Yüzlerce beste, yüzlerce unutulmaz şarkıda onun imzası var. 44 yıl önce yaptığı bir eseri bugün 18 yaşında bir genç bile ezbere biliyor.
Kendi dönemindeki popülaritesi bir yana, son 10 yıldır konserleri, programları hınca hınç doluyor. Bunda, Selami Şahin markasına gönül vermiş bir ekibin imzası var elbette. Bu ekibin en önemli isimleriyse Şahin'in iki oğlu, Lider ve Emirhan. Bugüne kadar babalarının tüm işleriyle ilgilenen kardeşler Selami Şahin eserlerinden bir müzikal sahneye koydu. Üstelik Lider Şahin de başrolde... Biz de müzikali vesile ederek Selami Şahin ve Lider Şahin'le biraraya geldik:
- Bir evlat sahibi olmak çok özel bir duygu. Siz de epey ilgili bir babasınız. Bu duyguyu nasıl tarif edersiniz?
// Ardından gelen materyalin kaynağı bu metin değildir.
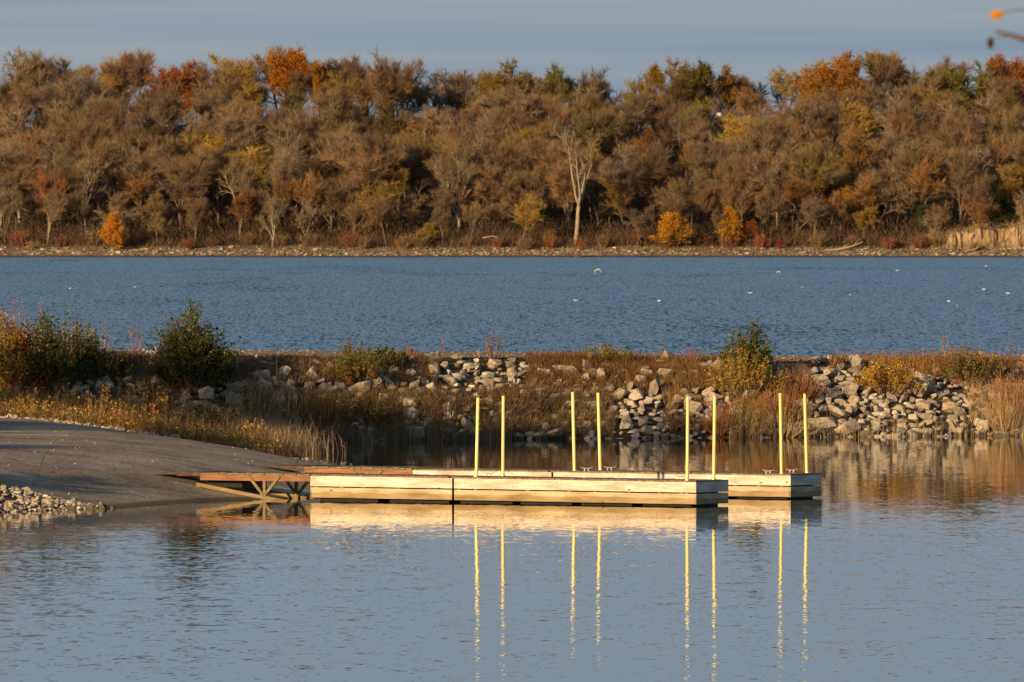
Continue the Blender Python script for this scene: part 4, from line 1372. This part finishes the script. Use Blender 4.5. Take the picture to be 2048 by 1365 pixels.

- Selami Şahin: Sevgiyi kelimelerle anlatan biriyim ama evlatlarıma olan sevgimi anlatmak için kelimeler yetmez. Evlat gibisi var mı? Allah evladın hayırlısını versin. Kız ya da erkek hiç ayırmam. Sizin de evladınız var, nasıl bir aşk?
- İki oğlunuz büyük bir işe kalkıştı ve sizin adınıza bir müzikal sahneye koydu. Projeyi beğendiğiniz için mi, evlatlarınız olduğu için mi onay verdiniz?
- S.Ş: Bu projenin ana fikri ilk etapta Hakan Altıner, Damla Cercisoğlu ve Yavuz Hakan Tok'tan çıktı. Lider ve Emirhan fikri bana açtıklarında "Her zaman yanınızda olacağım" dedim. Çünkü bir ilki gerçekleştiriyorlardı. Bir Türk bestecisinin yani benim eserlerimle müzikal ve tiyatro harmanlanmıştı. Yazılmamışı yazmak, yapılmamışı yapmak benim için mesleğimde hep önemli olmuştur. İlk sahnelendiği gün ilgi çok büyüktü. İzlerken hüngür hüngür ağladım. Çok gurur duydum, mutlu oldum. Şimdi önlerinde bir turne maratonu var. Türkiye'nin birçok şehrini gezecekler, inanıyorum ki bu müzikal ilgiyle karşılanacak.
- Lider Şahin: Seninle Başım Dertte bu topraklarda doğup büyümüş bir bestecinin şarkılarından yola çıkılarak yapılmış Türkiye'deki ilk müzikal. Haliyle iyi tepkiler aldık.
- Ünlü ve başarılı bir ismin çocuğu olmak zordur. Hep bir kıyaslamayla yaşar insan... Sizin çocuklarınız da yaşadı mı bu böyle bir durum?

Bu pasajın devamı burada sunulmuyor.